My favorite moment of the season might have been when commentator Jesse Ventura tried to incite a fight with one of the XFL coaches, calling him "a pussy" after the coach settled on a game-winning field goal instead of going for a touchdown. Ventura was soon fired, and he returned to governing Minnesota. While NBC was wringing its hands at McMahon for the abysmal ratings, McMahon explained that on Saturday night, the young XFL male fans were out trying to score with XFL female fans, which is why no one was at home watching the game. This was McMahon in one of his more subdued moments, before he nearly attacked Bob Costas in an HBO interview.

Personally, I am beside myself with the loss of the XFL because of the rivalry it would have spawned. The XFL, you might remember, was created to address the shortcomings of the NFL. So what if Fox and NFL football had gotten together and forged the SLXWF (the Substantially Less Xtreme Wrestling Federation), a non-smashmouth answer to the WWF? This league would be based on adapting the traits of the NFL and applying them to the over-the-top, in your face aspects of the WWF. For example, all matches would be very slow and drawn out, with commercial break every three or four minutes. Wrestlers would be paid millions and millions of dollars, and if they were still unhappy, could trade their personalities for a new one with a better chance of contending for the championship. The SLXWF would ban speeches entirely, along with bandanas, skullcaps, and post-match victory dances. They would launch a crusade against the sexist tradition of scantily clad women wrestlers, but would instead hire scantily clad cheerleaders and put them at ringside. The wrestlers would predominantly be black, but their managers would almost all be white, even if they were less qualified than potential black managers. And in response to Wrestlemania, the SLXWF would have Superwrestlemania, an overhyped spectacle in which the matches would suck and a halftime show would display a hybrid of washed-up rockers and talentless young pop singers butchering classic tunes.

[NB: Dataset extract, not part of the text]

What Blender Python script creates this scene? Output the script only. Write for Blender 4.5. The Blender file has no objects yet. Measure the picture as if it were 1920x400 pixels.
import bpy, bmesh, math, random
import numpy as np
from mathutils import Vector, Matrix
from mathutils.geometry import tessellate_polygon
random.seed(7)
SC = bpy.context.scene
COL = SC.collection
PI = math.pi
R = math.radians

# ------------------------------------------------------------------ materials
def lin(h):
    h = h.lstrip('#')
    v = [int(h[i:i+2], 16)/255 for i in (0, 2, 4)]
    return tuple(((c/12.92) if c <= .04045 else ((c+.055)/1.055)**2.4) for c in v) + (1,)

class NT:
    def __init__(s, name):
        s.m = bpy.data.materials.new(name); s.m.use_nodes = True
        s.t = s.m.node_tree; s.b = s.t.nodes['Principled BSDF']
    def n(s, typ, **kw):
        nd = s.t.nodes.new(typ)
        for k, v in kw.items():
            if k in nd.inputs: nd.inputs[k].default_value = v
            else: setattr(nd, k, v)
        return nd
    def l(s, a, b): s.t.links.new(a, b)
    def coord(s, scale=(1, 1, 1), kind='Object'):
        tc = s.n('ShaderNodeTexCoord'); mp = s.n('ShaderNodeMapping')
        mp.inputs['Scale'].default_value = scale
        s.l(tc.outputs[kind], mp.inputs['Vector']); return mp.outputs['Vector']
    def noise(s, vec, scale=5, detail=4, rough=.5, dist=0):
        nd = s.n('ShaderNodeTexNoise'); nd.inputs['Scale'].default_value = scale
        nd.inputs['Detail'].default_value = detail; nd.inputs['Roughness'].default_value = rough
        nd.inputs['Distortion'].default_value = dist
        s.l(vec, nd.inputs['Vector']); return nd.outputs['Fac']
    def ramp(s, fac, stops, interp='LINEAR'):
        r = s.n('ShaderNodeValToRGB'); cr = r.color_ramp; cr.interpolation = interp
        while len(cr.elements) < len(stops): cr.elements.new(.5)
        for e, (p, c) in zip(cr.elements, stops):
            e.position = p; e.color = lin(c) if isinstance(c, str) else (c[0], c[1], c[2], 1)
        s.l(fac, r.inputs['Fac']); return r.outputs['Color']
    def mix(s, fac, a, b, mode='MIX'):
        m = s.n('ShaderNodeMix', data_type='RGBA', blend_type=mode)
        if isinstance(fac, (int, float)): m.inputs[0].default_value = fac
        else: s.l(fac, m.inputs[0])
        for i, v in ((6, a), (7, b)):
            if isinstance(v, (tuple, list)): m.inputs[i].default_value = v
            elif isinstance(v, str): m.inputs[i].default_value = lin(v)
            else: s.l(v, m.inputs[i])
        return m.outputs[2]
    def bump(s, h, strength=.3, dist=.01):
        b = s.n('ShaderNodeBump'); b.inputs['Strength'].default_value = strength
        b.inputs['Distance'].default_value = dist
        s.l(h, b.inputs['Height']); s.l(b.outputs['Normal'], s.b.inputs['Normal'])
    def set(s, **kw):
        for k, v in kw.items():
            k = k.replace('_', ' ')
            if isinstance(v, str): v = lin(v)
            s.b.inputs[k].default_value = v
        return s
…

In short, was I really heartbroken at the prospect of no more smashmouth football? No. From the opening minutes of the first XFL game, I knew the league was doomed; no alternate camera angles or behind the scenes investigations could overcome a professional sports league laden with mediocre skill and talent. But I stood behind the XFL from the outset because it sought to bring a sorely needed breath of fresh air to professional football, which has done no better than its professional counterparts in baseball and basketball to curb the influx of greedy players and owners, a trend that adversely affects the only people that really matter, the fans. Although the XFL made the economic mistake of playing its games on Saturday nights, not having a long enough preseason to prepare the players, and marketing its league through its cheerleaders, it brought a lot of good ideas to professional sports: capping salaries at $40,000, rewarding players for team victories, putting cameras on coaches to hear what goes between plays, and attempting to create a closer relationship between the players and the fans. I hope that these innovations do not go the way of the "He Hate Me" jerseys. And as for the SLXWF, I dare Fox and the NFL to try it- for they will learn two important lessons: don't mess with success, and some people like it extreme.